I love this book it’s great about Reminding kids why we don’t hit
My four year old son and I read this, and it is a good idea on how to get back in touch with your body and your emotions and why people hit. Often kids will get in trouble for hitting but the actual issue is not being addressed. Which are the emotions underneath.
My children love these little books. They thoroughly enjoy each and every story, as if they are all unique and individual without any cause for similarity among them. Even though sometimes, they might seem tedious and repetitive to me as a parent, I do enjoy being able to read short-stories to my children that are clean and respective.
Read me a book to help young children express there's a great way to practice ways to help them calm down and a great way to explain that hitting hurt others.
Great information regarding sign language to communicate regarding feelings. Young people are always seeking ways to communicate with adults. As adults we are to be watchful to help our children. This book provides ways in which to communicate.

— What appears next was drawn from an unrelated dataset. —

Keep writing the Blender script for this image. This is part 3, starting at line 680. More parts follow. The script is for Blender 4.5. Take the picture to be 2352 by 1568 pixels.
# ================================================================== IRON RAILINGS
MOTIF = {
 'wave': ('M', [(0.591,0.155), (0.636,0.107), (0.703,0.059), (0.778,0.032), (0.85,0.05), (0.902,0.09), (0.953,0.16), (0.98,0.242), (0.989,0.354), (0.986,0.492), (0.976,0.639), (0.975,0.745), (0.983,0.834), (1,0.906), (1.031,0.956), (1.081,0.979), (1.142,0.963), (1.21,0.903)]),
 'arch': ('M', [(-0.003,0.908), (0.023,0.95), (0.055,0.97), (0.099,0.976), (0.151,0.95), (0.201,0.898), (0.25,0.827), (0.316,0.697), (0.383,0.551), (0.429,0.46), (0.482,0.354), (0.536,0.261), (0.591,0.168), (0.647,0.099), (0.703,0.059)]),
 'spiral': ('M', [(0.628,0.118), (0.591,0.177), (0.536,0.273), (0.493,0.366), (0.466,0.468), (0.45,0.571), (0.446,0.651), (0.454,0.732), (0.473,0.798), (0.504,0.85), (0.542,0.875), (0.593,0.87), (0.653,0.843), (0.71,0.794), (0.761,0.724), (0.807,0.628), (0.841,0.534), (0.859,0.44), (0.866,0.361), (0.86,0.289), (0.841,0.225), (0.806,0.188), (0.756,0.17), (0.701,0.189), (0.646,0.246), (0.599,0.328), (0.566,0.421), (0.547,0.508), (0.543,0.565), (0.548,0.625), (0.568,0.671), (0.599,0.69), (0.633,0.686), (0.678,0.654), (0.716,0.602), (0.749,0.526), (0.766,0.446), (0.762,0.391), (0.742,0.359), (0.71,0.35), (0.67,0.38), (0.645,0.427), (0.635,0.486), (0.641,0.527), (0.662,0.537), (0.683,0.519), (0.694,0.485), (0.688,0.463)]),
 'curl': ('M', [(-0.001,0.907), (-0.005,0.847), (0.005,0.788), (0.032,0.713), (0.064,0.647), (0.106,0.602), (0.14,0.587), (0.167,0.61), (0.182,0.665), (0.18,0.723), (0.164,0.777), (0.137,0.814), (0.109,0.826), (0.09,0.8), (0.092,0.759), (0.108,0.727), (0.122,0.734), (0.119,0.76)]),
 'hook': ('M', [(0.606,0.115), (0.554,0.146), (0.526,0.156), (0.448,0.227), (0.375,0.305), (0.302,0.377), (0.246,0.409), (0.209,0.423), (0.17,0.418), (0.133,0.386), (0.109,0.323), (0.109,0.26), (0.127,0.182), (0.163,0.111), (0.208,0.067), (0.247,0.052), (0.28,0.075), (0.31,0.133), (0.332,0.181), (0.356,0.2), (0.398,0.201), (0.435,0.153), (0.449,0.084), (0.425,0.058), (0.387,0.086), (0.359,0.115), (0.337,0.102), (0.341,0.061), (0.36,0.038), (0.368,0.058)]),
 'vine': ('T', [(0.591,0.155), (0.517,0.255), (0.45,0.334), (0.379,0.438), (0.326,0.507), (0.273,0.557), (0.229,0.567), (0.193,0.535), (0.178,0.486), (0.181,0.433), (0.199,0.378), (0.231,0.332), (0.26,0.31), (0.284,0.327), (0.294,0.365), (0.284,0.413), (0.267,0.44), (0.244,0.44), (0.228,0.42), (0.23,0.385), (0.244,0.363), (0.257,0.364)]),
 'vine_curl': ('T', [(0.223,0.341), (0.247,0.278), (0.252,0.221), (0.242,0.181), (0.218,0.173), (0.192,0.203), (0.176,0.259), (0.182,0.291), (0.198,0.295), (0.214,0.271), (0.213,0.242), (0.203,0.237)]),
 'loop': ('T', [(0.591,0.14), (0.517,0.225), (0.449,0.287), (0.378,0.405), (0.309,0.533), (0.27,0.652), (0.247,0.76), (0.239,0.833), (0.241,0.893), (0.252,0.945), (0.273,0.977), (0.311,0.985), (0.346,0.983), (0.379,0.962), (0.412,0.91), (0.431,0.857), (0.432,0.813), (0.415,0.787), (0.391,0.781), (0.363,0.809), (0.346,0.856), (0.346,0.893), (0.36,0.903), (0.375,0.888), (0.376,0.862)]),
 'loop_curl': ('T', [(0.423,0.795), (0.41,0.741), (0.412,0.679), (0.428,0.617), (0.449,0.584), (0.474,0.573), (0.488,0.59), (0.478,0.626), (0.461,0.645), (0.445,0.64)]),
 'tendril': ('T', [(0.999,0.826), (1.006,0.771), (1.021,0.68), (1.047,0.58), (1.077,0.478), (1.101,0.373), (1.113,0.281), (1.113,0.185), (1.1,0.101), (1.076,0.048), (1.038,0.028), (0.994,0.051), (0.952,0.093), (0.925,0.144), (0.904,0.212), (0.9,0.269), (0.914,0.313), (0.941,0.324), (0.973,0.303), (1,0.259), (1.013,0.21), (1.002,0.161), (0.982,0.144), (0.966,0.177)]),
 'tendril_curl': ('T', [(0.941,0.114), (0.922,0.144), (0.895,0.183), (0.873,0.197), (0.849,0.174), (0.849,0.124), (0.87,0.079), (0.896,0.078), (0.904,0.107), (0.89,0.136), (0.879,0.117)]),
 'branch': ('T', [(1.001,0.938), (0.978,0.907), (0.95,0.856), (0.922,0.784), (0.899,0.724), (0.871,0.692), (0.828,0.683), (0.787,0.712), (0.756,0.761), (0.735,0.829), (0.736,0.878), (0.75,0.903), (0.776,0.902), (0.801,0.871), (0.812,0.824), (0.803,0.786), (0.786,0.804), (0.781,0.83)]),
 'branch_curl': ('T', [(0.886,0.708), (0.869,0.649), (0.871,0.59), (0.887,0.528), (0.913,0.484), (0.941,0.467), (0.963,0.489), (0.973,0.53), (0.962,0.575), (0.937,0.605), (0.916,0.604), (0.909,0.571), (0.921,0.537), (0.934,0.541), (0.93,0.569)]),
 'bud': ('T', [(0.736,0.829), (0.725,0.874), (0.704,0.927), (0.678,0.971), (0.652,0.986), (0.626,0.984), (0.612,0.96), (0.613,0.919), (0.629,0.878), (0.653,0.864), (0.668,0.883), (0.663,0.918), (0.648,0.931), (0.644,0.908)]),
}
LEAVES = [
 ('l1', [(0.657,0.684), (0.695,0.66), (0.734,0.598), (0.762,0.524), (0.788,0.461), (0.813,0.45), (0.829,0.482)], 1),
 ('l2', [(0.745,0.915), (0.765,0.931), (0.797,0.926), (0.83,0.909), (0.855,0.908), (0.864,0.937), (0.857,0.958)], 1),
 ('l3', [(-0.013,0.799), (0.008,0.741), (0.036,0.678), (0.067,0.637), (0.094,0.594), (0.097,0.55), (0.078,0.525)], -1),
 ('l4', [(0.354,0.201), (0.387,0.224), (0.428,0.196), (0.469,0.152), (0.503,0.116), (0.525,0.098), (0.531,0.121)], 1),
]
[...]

My 4 yr old grandson had a rough day at school today, we read this book together and hopefully he remembers what to do the next time he feels mad, sad, or angry! Loved this book! And it kept his interest!
This is a great read for parents and adults who work with children. I have read this book to little ones, and as I read I ask reflective questions throughout the book. Its a good way to validate feelings, teach healthy coping skills, and teach problem solving skills.
I hope the toddler will also like this. gives specific examples. kind of boring, since it's nonfiction. wish I could find a fictional fable that would help with hitting without traumatizing
I could see my older daughter really understanding how to express her feelings in ways she has not really done before. I recommend this book when your kids are old enough to understand why they might be hitting! Really well done book.
Fantastic book! I enjoyed reading to my 3 year old daughter! She’s in the tantrum stage and really needed to learn from this book! We would definitely recommend to other families!
The content for caregivers is the most valuable part of this book, I don't know that the text would be super impactful for a young child. But lots of great ideas in here!